Um curto trecho em adágio, praticamente com todos os bailarinos de corpos bem esticados em cima de uma das pernas executando movimentos lentos e controlados, constitui a segunda parte. Momento em que os fatos unissexo são de cor azul, deixando todos com as pernas nuas. Enquanto a música passa de uma percussão “miudinha” a grandes marteladas que entram pelos ouvidos dentro. A terceira e última parte – muito mais curta – recupera os traços da primeira com as suas intricadas combinações de passos, em cânones e uníssonos, que os jovens artistas da CNB executam com particular frescura, desenvoltura e rigor. Ainda que a proposta seja manifestamente abstracta – logo, divorciada de qualquer inquietação ou, mesmo, ideologia ou histrionismo – e que Anette, Adele e Lee sejam meros nomes que nada dizem aos bailarinos e, muito menos, aos espectadores, a clareza da obra (que estaria em mais vantagem para encerrar o programa) deu um certo ânimo a todos aqueles que, felizmente, ainda gostam, de ver dançar com alguma espécie de técnica e de métier.
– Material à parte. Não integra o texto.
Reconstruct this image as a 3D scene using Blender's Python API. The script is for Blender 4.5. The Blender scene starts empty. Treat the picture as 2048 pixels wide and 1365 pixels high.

Após o intervalo surgiu Madrugada, uma obra com 13 (o número do azar) intérpretes, que se podia resumir apenas numa frase: quando a música bate horas a fio nuns jovens numa discoteca um automóvel pode apitar no fim da noite para anunciar que é tempo de deixar certas substâncias… Trata-se de um trabalho simplista e imediato, na forma, e em que os intérpretes criam a sua própria dialética com um conteúdo que aparentemente falha em existir.
Victor Hugo Pontes partiu de uma premissa básica: bailarinos a dançar per si numa discoteca – cada um com o seu mundo e as suas idiossincracias – que se tocam ou se evitam de um modo casual e algo alienado. De um espaço básico: um rectângulo claro onde se encontra um automóvel real, um tripé alto com uma bola iluminada e dois microfones. De uma música (assinada por Rui Lima e Sérgio Martins) de inimaginável familiaridade para todos os que frequentam espaços nocturnos. E, finalmente, de um “método” que frequentemente agrada aos intérpretes e serve bem os coreógrafos: a criação partilhada.
Parece ser uma obra em que em pouco mais de meia hora se passa tanta coisa – narrativas mais ou menos irrelevantes e cenas tão déjà vu – que deixa a sensação que, acabada uma noitada numa discoteca se desvanece o enorme frenesim com as mulheres descabeladas e descalças e um rapaz em cuecas, risos misturados com choros e perplexidades arrancadas ao quotidiano e ao universo do foro psicológico, mas em que não se passou nada!
Na realidade tudo é tão banal, efémero e deprimente que, nisso, Vitor Hugo Pontes não deixou de nos brindar com uma obra que pode servir, entre outras coisas, para afastar os fantasmas de alguns espectadores e a angústia de outros. E que se poderia, eventualmente, personificar apenas num dos artistas em cena – para citar apenas o que mais se metamorfoseou – Lourenço Ferreira.